“SEGURANÇA PRIVADA”: MEU PRIVILÉGIO

Sou negro e me sinto privilegiado quando entro em um ponto comercial da cidade de João Pessoa. Sou sempre acompanhado por seguranças. Caso eu passe por uma situação de perigo nas ruas, basta entrar numa loja e serei salvo.

O olhar seletivo do vigilante torna-se automático nas minhas entradas. A segurança para mim é privativa. Eles me seguem por cada corredor. E o melhor: disfarçam que mexem nas prateleiras, para ninguém desconfiar que ele é meu segurança privado. Isso é maravilhoso. Mesmo o vigilante sendo negro, ele me segue. Afinal, sou uma autoridade para ele e mereço ser seguido.

Na saída sou acompanhado até a saída da loja pelo mesmo segurança ou por outro que recebeu uma mensagem via rádio, dizendo: “acompanhe a autoridade”. Isso me alegra bastante.

Onde ficam os vendedores? Também me privilegiam. Quando quero comprar algo mais caro, eles logo dizem: “olha, tem essa mercadoria na promoção”. Na visão de grande parte dos vendedores, negro não tem dinheiro para comprar algo que não seja da promoção.

Estudiosos se balizaram ao longo do tempo para analisar esse meu privilégio.

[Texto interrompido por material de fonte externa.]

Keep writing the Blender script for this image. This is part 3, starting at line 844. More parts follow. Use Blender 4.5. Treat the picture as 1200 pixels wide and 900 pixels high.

Cesare Lombroso (criador da antropologia criminal), em sua obra “O HOMEM DELINQUENTE”, diz que é muito fácil definir um criminoso: “ele tem cabelos crespos, crânio deformado, barba escassa, dentes caninos bem desenvolvidos”. Sou eu. E, para definir a criminosa: “bastaria ver se ela detém traços de masculinidade, voz grossa, verrugas e pelos corporais”.

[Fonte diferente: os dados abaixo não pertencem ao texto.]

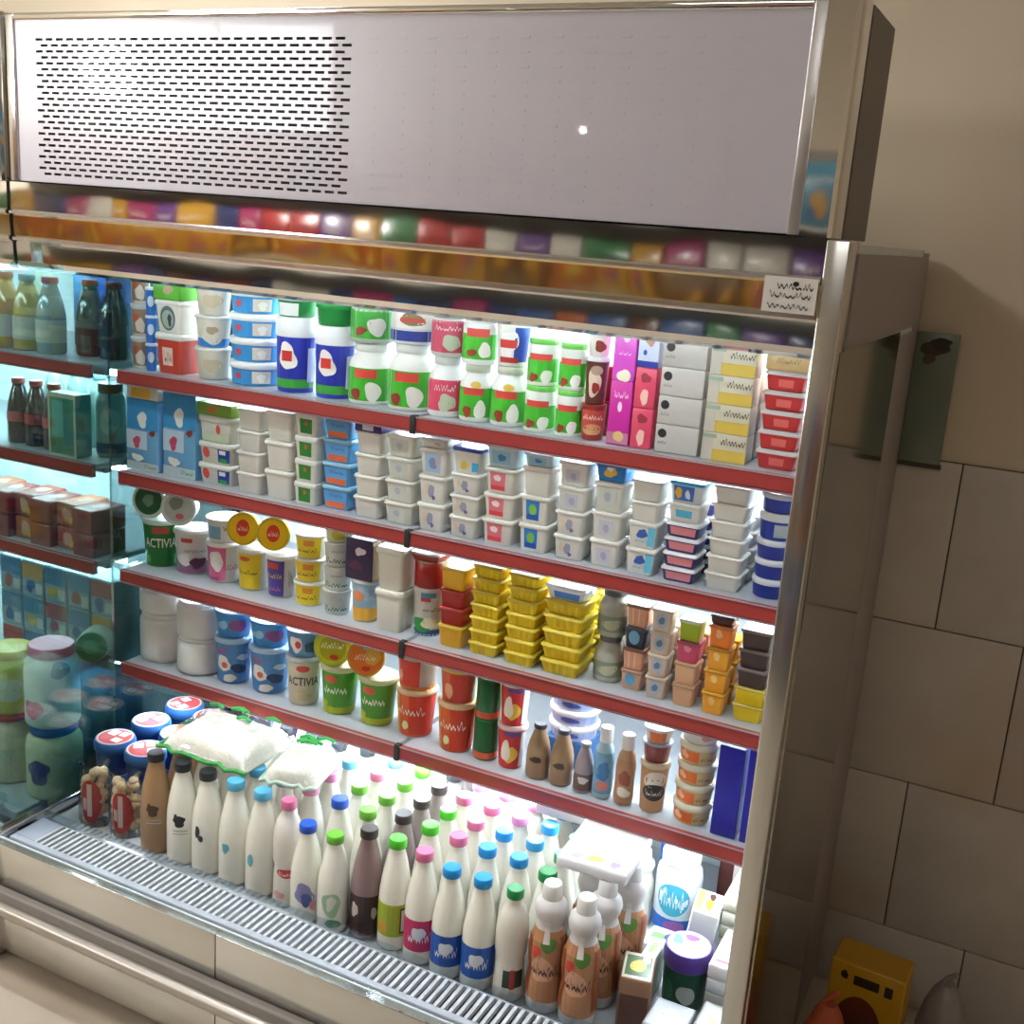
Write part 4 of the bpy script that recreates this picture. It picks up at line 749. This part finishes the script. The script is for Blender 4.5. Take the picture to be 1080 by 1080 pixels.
rows_ = [
 # column x, where, [(y, cap, body)]
 (-1.302, 'behind the waisted pink-capped bottle', [(.170, 'pale pink', MK), (.243, 'pale pink', MK), (.316, 'light blue', MK), (.389, 'black', MK), (.462, 'black', MK), (.535, 'black', MK)]),
 (-1.218, 'behind the royal blue capped bottle', [(.158, 'blue', MK), (.231, 'green', MK), (.304, 'pink', MK), (.377, 'light blue', MK), (.450, 'light blue', MK), (.523, 'light blue', MK)]),
 (-1.144, 'behind the leafy print bottle', [(.153, 'green', MK), (.226, 'green', MK), (.299, 'green', MK), (.372, 'lime', MK), (.445, 'lime', MK), (.518, 'pink', MK)]),
 (-1.074, 'behind the chocolate bottle', [(.180, 'dark brown', '8d8080'), (.253, 'dark brown', '8d8080'), (.326, 'dark brown', '8d8080'), (.399, 'black', '7d7878'), (.472, 'black', '7d7878'), (.545, 'black', '7d7878')]),
 (-1.005, 'behind the lime label bottle', [(.173, 'lime', MK), (.246, 'lime', MK), (.319, 'pink', MK), (.392, 'pink', MK), (.465, 'pink', MK), (.538, 'pink', MK)]),
 (-.936, 'behind the deep pink label bottle', [(.168, 'pink', MK), (.241, 'pink', MK), (.314, 'pink', MK), (.387, 'pink', MK), (.460, 'pink', MK)]),
 (-.867, 'behind the left blue label bottle', [(.163, 'bright blue', MK), (.236, 'bright blue', MK), (.309, 'pale pink', MK), (.382, 'pale pink', MK), (.455, 'pale pink', MK)]),
 (-.798, 'behind the right blue label bottle', [(.165, 'bright blue', MK), (.238, 'sky blue', MK), (.311, 'sky blue', MK), (.384, 'sky blue', MK)]),
 (-.729, 'behind the dark green capped bottle', [(.150, 'dark green', MK), (.222, 'dark green', MK), (.294, 'dark green', MK), (.366, 'dark green', MK)]),
 (-1.372, 'behind the right light blue cap', [(.170, 'light blue', MK), (.30, 'light blue', MK), (.373, 'black', MK), (.446, 'black', MK), (.519, 'black', MK)]),
 (-1.446, 'behind the left light blue cap', [(.171, 'light blue', MK), (.30, 'black', MK), (.373, 'black', MK), (.446, 'black', MK)]),
 (-1.520, 'under the large bag of white strands', [(.171, 'black', MK), (.247, 'black', MK), (.373, 'black', MK), (.446, 'black', MK)]),
 (-1.594, 'below left part of white strands bag', [(.171, 'black', MK), (.247, 'black', MK), (.373, 'black', MK), (.446, 'black', MK)]),
 (-1.668, 'below left end of white strands bag', [(.173, 'dark brown', '8a6a4c'), (.247, 'dark brown', '8a6a4c')]),
]
NTH = ['second', 'third', 'fourth', 'fifth', 'sixth', 'seventh']
for x, where, bs in rows_:
    for k, (y, cap, body) in enumerate(bs):
        dr = 'milk' if body == MK else 'chocolate milk'
        bottle('milk', x, y, .068, .238, body, CAPS[cap], [('b', 0, .3, .4, .08, 'c4c8c4', 20)], '%s bottle with %s cap, %s row %s' % (dr, cap, NTH[k], where), 'milk bottles standing in rows on the bottom deck', bodymat=mat(body, .28, spec=.5, coat=.3))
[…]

Como definir uma pessoa por padrões estereotipados e preconceituosos por meio de uma teoria que remonta 1876? Como essa teoria tem a capacidade de rotular alguém em um perfil criminal apenas pela aparência? Alguém está estigmatizado apenas pelo fato de sua pele não ser branca. O negro adentra na teoria do criminoso nato. Hoje, no Brasil, dois em cada três detentos são negros.

Marquês de Beccaria, em sua obra “DOS DELITOS E DAS PENAS” entende ser necessário acabar com a “nuvem escura das leis”.

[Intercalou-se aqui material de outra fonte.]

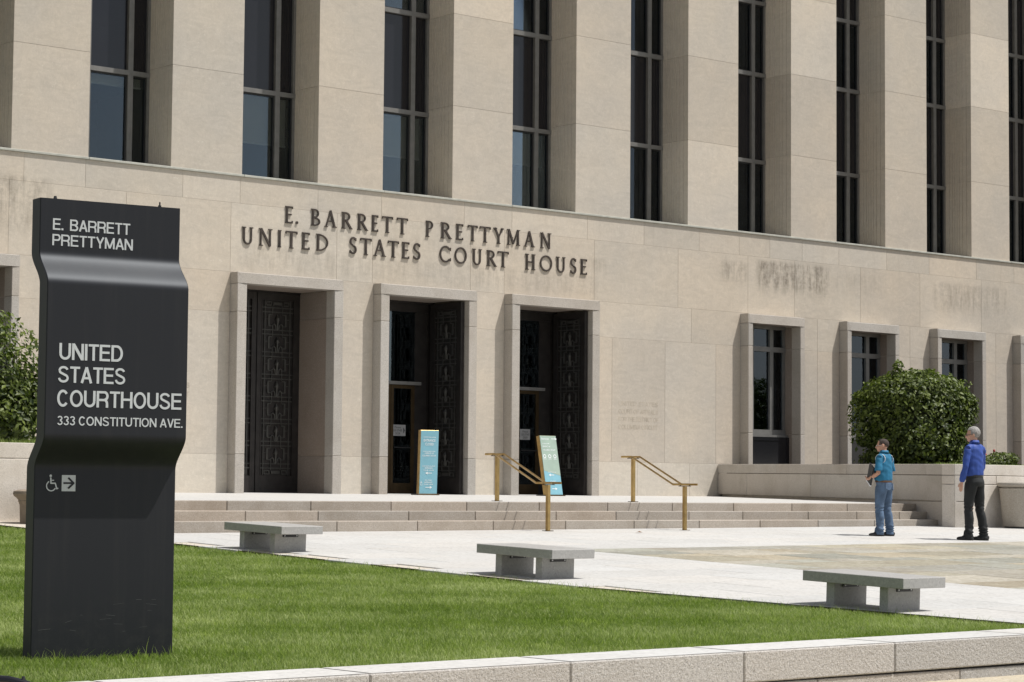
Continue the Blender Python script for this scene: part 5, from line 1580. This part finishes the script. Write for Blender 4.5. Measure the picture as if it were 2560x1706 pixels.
def line_full(x, y, z):
    if z < -0.045: return False
    if y > 0.030 and z < 0.075: return False
    if y > -0.01 and z < 0.005 and abs(x) > 0.05: return False
    return True
X1, Y1 = 29.69, 25.63
man1 = person('person', 'man in a teal polo shirt and jeans standing with a black folder under his arm', (X1, Y1, gz(X1, Y1)-0.003), 0.263, 1.635, dict(
    head=0.47, nod=-0.02, skin=skin_a, shirt=teal, trousers=denim, shoe=shoe, hair=hair_d, glass=MAT['bolt'], belt=simple('leather_belt', (0.10, 0.05, 0.025), 0.6),
    hem=0.985, waist=1.005, trhem=0.03, long=False, girth=1.10, pockets=True, hairline=line_bald, hairthick=-0.006,
    feet=((-0.03, 0.03), (0.03, -0.04)), footang=(0.75, 0.35),
    arms=(((-0.195, -0.015, 1.405), (-0.255, -0.03, 1.135), (-0.175, 0.185, 1.03), (0.75, 0.62, -0.1), (0.2, 0.3, 0.9), (-0.3, 0.5, 0.6), 0.9),
          ((0.195, -0.015, 1.405), (0.255, -0.02, 1.135), (0.12, 0.20, 1.08), (-0.85, 0.5, 0.05), (0, -0.3, 0.9), (0.3, 0.5, 0.6), 0.8))))
man1.scale = (man1.scale.x*1.12, man1.scale.y*1.08, man1.scale.z)
# yoke and sleeve piping of the polo
pl = MB()
for s in (-1, 1):
    S = Vector((s*0.195, -0.015, 1.405))
    ring = [Vector((s*(0.150+0.004*math.cos(a)), -0.016+0.088*math.cos(a), 1.395+0.084*math.sin(a))) for a in [2*PI*k/20 for k in range(21)]]
    pl.tube(ring, 0.006, 6)
pl.build('sleeve_piping', simple('white_piping', (0.75, 0.75, 0.75), 0.7), man1)
yk = MB()
for s in (-1, 1):
    V = []; F = []
    for k in range(13):
        a = -0.5+k*(PI+0.2)/12
        for xx in (0.128, 0.146): V.append((s*xx, -0.016+0.094*math.cos(a), 1.398+0.080*math.sin(a)))
    for k in range(12): F.append((2*k, 2*k+1, 2*k+3, 2*k+2))
    yk.add(V, F)
yk.build('shoulder_stripe', simple('black_stripe', (0.015, 0.015, 0.015), 0.8), man1)
# folder held against the belly
fo = empty('folder', (0, 0, 0)); 
fo.location = Vector((X1, Y1, gz(X1, Y1)))+Matrix.Rotation(0.263, 3, 'Z') @ Vector((-0.165, 0.165, 1.035)); fo.rotation_euler = (0.05, -0.42, 0.263+0.75)
tag(fo, 'black folder with white papers held by the man in the teal polo', 'folder')
m = MB(); m.cbox(-0.115, 0.115, -0.014, 0.014, -0.15, 0.17, 0.004); m.build('cover', simple('black_folder', (0.014, 0.014, 0.016), 0.5), fo)
m = MB(); m.box(-0.105, 0.128, -0.009, 0.009, -0.175, 0.16); m.build('papers', simple('paper_white', (0.72, 0.74, 0.78), 0.8), fo)

X2, Y2 = 30.33, 24.22
man2 = person('person', 'grey-haired man in a blue long-sleeved shirt and black trousers standing by the planter', (X2, Y2, gz(X2, Y2)-0.003), 0.10, 1.875, dict(
    head=0.62, nod=-0.03, skin=skin_b, shirt=blue, trousers=slack, shoe=shoe, hair=hair_g, glass=MAT['steel_black'], belt=simple('black_belt', (0.01, 0.01, 0.01), 0.5),
    hem=0.985, waist=1.01, trhem=0.025, long=True, girth=1.07, pockets=False, hairline=line_full, hairthick=0.002,
    feet=((-0.015, 0.05), (0.045, -0.07)), footang=(0.60, 0.45),
    arms=(((-0.198, -0.015, 1.405), (-0.262, -0.015, 1.14), (-0.275, 0.045, 0.90), (-0.02, 0.18, -0.98), (0.9, 0.1, 0), (0.1, 0.9, 0.1), 0.45),
          ((0.198, -0.015, 1.405), (0.245, 0.02, 1.14), (0.225, 0.12, 0.93), (0.0, 0.35, -0.93), (-0.9, 0.1, 0), (-0.1, 0.9, 0.2), 0.9))))
pp_ = empty('papers', (0, 0, 0))
pp_.location = Vector((X2, Y2, gz(X2, Y2)))+Matrix.Rotation(0.10, 3, 'Z') @ Vector((0.235, 0.135, 0.885)); pp_.rotation_euler = (0.45, 0.05, 0.2)
tag(pp_, 'folded white papers held low in the right hand of the man in the blue shirt', 'papers')
m = MB(); m.box(-0.006, 0.006, -0.09, 0.09, -0.13, 0.10); m.build('sheet', simple('sheet_white', (0.78, 0.8, 0.82), 0.8), pp_)

# tree across the street whose image shows in the ground-floor glass
tr_ = empty('street_tree', (92.0, -11.0, -1.0)); tag(tr_, 'leafy tree across the street, seen only as a reflection in the ground-floor windows', 'tree')
m = MB(); m.tube([(0, 0, 0), (0.1, 0, 1.6), (0, 0.1, 3.4), (0.2, 0, 5.4)], [0.28, 0.22, 0.17, 0.08], 10)
for a_ in range(5): m.tube([(0, 0.1, 3.0), (1.2*math.cos(a_*1.3), 1.2*math.sin(a_*1.3), 4.6), (2.2*math.cos(a_*1.3), 2.2*math.sin(a_*1.3), 5.8)], [0.1, 0.07, 0.03], 7)
m.build('trunk', MAT['bark'], tr_)
leaf_cloud('crown', (92.0, -11.0, -1.0), [(92, -11, 4.6, 3.6, 3.2, 1.9), (90.5, -10.4, 4.0, 2.2, 2.0, 1.5), (93.8, -11.6, 4.2, 2.4, 2.2, 1.6), (92.3, -11, 5.9, 2.0, 2.0, 1.1)], 9000, 0.30, MAT['leaf'], tr_, 31)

Phillipe Carvalho nos diz que “o sistema penal se dirige quase sempre contra certas pessoas mais que contra certas ações”.

Muitos analisam, mas espero que a legislação não revogue minha segurança privada, afinal, estou num ambiente favorável para o alastramento de diversas formas de atuação do estado brasileiro desde o seu descobrimento. Ser negro é ter a “personalidade duvidável e de risco”. 

Haveria nesta dicotomia de segurança privada, paridade numa aritmética? A aritmética é uma função que atribui aos números pares o valor +1 e aos números ímpares, o valor -1. Aritmética é uma igualdade de duas razões. Ocorre igualdade entre negros e brancos.

Estaria eu numa matéria jocosa? Ávida? Somítica? Estroina? 

Talvez subliminar como percebido com profundidade por James Vicary. 

Cabe a cada pessoa analisar o que de bom tirar dessa “segurança privada” e quais armas usar no comando da sociabilidade e da incolumidade física.